Saturday, October 29, 2011

Quality of Earnings: Chapter 7

Investors rely heavily on the financials that companies release. But managements have significant leeway when it comes to creating its results. In this book, Thornton O'Glove tells investors how to judge the quality of a company's earnings, in order to both protect against fraud and find value.

Public companies keep two sets of financial statements, one for shareholders and one for the government (for tax purposes). Shareholders mostly ignore the set of statements kept for tax purposes, but in so doing they may be ignoring critical information.

While most shareholders are not privy to the company's statements for tax purposes, companies do have to list differences between the statements in the notes to their financial statements for shareholders.
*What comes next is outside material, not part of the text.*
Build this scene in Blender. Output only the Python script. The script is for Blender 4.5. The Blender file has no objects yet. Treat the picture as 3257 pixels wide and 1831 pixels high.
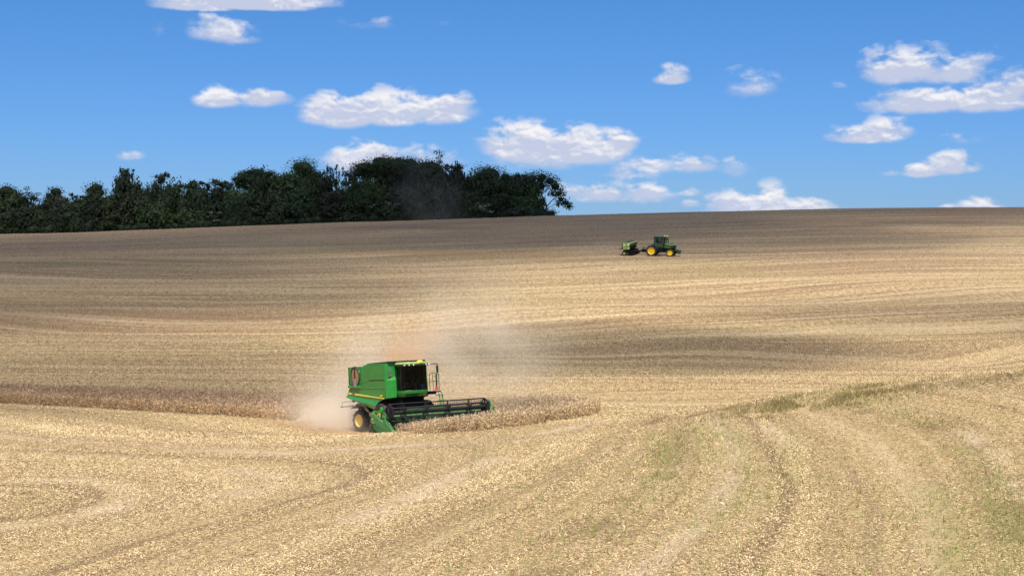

O'Glove describes how the info in this note can be useful in better estimating a company's earnings power.

The author goes through several examples of companies where differences between the sets of statements were quite large. These differences led him to believe that earnings were either drastically under or over-reported.

For example, GE showed high taxes on its shareholder returns, but because of growth in its leasing subsidiary, it was able to consistently show high depreciation for tax purposes, resulting in the payment of almost no tax. As such, its earnings power was actually higher than the reported EPS number suggests.

Other companies showed differences in revenue recognition and the capitalization of costs (for example, for oil and gas exploration) that would have been a red flag for shareholders who bothered to dig into the details. O'Glove was able to foresee writedowns years into the future by diligently interpreting the financial statement differences.